The business itself started by accident. Gorman put up a tent in the driveway and gave produce away of his own volition. As the giveaways became a regular thing and more neighbors started picking up bags, it began to look less like a hobby than a business. That was the version the city eventually noticed.

The Zoning Fight

Officials told Gorman the way he was selling from home did not match the zoning rules. He spent the weeks that followed preparing his appeal. The fight, by his account, was harder than anything he had taken on as a gardener.

At the November hearing, the residents who spoke described what the farm had meant to the neighborhood. The board voted unanimously to rescind the violation as a result. For Gorman, the win was confirmation that the work he had been doing was worth it after all.

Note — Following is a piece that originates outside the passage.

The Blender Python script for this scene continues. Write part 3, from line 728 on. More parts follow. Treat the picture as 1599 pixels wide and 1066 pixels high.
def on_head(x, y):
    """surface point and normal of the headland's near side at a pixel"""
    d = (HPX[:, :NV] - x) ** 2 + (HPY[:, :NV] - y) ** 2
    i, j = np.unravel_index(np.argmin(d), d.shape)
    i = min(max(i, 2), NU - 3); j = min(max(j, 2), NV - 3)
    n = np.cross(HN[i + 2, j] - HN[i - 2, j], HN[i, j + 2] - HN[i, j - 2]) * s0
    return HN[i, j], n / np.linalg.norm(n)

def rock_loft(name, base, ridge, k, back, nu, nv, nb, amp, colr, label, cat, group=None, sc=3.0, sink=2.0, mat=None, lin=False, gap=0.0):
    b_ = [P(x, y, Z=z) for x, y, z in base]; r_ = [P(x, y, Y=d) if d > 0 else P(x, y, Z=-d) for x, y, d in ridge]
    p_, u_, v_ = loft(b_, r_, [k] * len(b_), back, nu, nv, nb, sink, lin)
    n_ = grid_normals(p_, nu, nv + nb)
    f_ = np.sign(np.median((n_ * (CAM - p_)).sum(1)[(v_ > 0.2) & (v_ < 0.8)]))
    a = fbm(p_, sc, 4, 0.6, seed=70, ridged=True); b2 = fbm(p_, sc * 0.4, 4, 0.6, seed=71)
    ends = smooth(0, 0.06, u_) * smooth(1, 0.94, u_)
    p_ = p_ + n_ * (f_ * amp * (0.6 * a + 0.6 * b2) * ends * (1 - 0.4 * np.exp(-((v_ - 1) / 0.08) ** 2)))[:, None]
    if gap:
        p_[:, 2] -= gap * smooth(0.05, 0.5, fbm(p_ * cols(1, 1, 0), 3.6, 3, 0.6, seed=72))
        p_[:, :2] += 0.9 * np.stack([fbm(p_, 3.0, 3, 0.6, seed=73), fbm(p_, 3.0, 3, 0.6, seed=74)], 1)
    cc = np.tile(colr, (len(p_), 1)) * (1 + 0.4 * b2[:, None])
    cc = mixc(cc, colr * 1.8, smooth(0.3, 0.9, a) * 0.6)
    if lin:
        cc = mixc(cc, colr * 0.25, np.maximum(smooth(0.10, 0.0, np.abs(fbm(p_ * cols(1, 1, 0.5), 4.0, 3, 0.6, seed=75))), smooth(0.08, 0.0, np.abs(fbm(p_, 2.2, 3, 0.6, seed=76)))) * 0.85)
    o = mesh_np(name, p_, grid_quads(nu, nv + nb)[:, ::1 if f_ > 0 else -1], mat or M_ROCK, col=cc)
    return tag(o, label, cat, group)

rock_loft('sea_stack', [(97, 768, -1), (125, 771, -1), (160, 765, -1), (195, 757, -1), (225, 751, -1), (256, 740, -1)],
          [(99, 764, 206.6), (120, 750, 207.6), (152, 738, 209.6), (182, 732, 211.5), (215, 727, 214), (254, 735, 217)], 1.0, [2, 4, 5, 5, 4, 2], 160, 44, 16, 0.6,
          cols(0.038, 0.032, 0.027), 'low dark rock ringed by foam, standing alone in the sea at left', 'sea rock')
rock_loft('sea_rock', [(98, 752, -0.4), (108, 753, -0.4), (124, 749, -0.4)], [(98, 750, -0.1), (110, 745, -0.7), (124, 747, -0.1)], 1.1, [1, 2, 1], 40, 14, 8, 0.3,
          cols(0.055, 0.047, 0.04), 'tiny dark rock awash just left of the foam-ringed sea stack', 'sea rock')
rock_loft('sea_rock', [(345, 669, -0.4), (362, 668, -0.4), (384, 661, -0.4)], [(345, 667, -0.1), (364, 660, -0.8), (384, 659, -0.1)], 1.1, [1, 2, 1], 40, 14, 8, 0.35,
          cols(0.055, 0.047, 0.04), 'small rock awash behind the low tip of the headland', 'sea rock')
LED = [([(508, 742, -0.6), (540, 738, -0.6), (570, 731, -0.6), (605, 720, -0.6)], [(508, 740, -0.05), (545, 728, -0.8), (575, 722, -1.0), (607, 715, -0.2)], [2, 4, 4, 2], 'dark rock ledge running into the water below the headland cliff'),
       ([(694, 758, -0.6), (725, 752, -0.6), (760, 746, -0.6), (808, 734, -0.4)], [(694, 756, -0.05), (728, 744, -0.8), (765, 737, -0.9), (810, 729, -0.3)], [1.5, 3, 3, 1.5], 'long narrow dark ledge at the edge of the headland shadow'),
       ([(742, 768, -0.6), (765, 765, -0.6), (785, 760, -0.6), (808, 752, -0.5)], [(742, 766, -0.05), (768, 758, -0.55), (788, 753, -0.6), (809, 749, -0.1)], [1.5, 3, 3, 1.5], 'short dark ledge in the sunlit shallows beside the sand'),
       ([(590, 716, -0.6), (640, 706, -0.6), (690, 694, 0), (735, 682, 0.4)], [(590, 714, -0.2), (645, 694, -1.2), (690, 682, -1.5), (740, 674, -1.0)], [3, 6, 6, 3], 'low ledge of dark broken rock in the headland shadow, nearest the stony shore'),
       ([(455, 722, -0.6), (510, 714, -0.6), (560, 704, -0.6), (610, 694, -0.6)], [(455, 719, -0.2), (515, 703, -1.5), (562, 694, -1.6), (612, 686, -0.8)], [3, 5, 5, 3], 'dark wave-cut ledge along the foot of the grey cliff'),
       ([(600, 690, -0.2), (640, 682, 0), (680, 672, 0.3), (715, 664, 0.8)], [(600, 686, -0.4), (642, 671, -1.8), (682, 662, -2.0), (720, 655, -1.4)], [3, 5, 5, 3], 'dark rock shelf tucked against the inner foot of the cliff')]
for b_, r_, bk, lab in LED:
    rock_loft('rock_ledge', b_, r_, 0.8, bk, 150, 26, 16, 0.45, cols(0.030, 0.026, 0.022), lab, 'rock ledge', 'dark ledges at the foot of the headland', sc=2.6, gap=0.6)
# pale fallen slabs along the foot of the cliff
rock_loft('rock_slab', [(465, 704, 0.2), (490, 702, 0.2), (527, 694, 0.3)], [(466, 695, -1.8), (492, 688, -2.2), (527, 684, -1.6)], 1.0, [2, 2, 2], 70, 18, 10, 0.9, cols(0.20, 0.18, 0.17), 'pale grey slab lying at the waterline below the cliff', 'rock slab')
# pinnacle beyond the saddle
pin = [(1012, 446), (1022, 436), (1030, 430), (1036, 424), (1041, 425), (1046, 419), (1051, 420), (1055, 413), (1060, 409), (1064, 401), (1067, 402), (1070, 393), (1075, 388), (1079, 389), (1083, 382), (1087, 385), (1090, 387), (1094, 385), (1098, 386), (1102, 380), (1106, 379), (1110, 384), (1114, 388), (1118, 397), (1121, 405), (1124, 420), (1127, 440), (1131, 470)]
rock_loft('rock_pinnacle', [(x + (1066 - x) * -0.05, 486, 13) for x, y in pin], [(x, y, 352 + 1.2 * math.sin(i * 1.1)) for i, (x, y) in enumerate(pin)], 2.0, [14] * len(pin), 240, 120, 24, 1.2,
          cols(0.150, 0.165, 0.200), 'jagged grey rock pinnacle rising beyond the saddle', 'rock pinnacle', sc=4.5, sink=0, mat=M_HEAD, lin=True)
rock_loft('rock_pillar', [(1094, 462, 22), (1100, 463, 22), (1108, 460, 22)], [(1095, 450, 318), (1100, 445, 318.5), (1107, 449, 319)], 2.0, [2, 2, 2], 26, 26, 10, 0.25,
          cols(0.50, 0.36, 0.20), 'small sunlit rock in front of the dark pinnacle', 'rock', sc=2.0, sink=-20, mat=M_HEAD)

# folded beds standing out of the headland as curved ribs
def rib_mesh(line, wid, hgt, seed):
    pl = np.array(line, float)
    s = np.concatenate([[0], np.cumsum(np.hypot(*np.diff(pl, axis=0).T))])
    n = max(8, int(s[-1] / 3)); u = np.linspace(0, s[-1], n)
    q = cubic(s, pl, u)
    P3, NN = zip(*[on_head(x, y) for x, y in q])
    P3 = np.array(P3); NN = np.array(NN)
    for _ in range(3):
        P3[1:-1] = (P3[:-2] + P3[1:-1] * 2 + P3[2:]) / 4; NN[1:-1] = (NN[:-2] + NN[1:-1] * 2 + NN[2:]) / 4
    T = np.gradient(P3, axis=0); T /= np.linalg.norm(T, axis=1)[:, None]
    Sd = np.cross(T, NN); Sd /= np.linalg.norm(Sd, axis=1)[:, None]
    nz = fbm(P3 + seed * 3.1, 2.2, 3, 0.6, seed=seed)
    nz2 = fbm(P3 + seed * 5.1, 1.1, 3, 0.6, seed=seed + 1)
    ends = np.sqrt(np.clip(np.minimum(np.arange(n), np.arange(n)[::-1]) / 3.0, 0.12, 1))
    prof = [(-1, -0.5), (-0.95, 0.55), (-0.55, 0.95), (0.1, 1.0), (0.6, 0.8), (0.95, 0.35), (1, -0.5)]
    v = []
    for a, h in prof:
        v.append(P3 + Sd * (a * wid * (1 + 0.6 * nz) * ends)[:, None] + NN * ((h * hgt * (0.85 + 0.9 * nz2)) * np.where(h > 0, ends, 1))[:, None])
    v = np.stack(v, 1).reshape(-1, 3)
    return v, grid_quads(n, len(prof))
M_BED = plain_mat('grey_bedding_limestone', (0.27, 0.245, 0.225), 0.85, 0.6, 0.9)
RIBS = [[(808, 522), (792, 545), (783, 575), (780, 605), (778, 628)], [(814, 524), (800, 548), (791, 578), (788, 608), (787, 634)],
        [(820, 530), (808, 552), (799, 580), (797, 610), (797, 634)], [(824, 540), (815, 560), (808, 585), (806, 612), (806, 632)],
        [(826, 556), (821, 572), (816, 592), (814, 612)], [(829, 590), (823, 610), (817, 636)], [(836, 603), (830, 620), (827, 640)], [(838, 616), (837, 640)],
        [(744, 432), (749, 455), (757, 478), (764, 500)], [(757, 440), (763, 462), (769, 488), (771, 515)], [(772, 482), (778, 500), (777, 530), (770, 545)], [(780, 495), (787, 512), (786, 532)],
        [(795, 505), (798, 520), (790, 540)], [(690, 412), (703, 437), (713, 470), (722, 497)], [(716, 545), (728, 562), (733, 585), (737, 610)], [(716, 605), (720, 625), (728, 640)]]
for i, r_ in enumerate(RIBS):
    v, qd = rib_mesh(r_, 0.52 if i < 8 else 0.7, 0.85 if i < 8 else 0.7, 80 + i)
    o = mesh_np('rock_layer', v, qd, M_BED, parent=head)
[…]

The most rewarding part of the operation used to be eating his own food, Gorman said. Now the most rewarding part is sharing it with others. He’s also said he hopes others see what he’s built on his own and try something at their own scale. In addition, he’s even planning a YouTube channel to walk people through it.

During the WCPO interview, a woman walking by with a stroller stopped to tell Gorman he had already inspired her husband to build four raised beds at home. That, in Gorman’s view, is the whole point of everything he’s worked for so far. Owning dozens of acres, he has said, has nothing to do with whether a person can grow real food. And he plans to continue his work, no matter what challenges he ends up facing.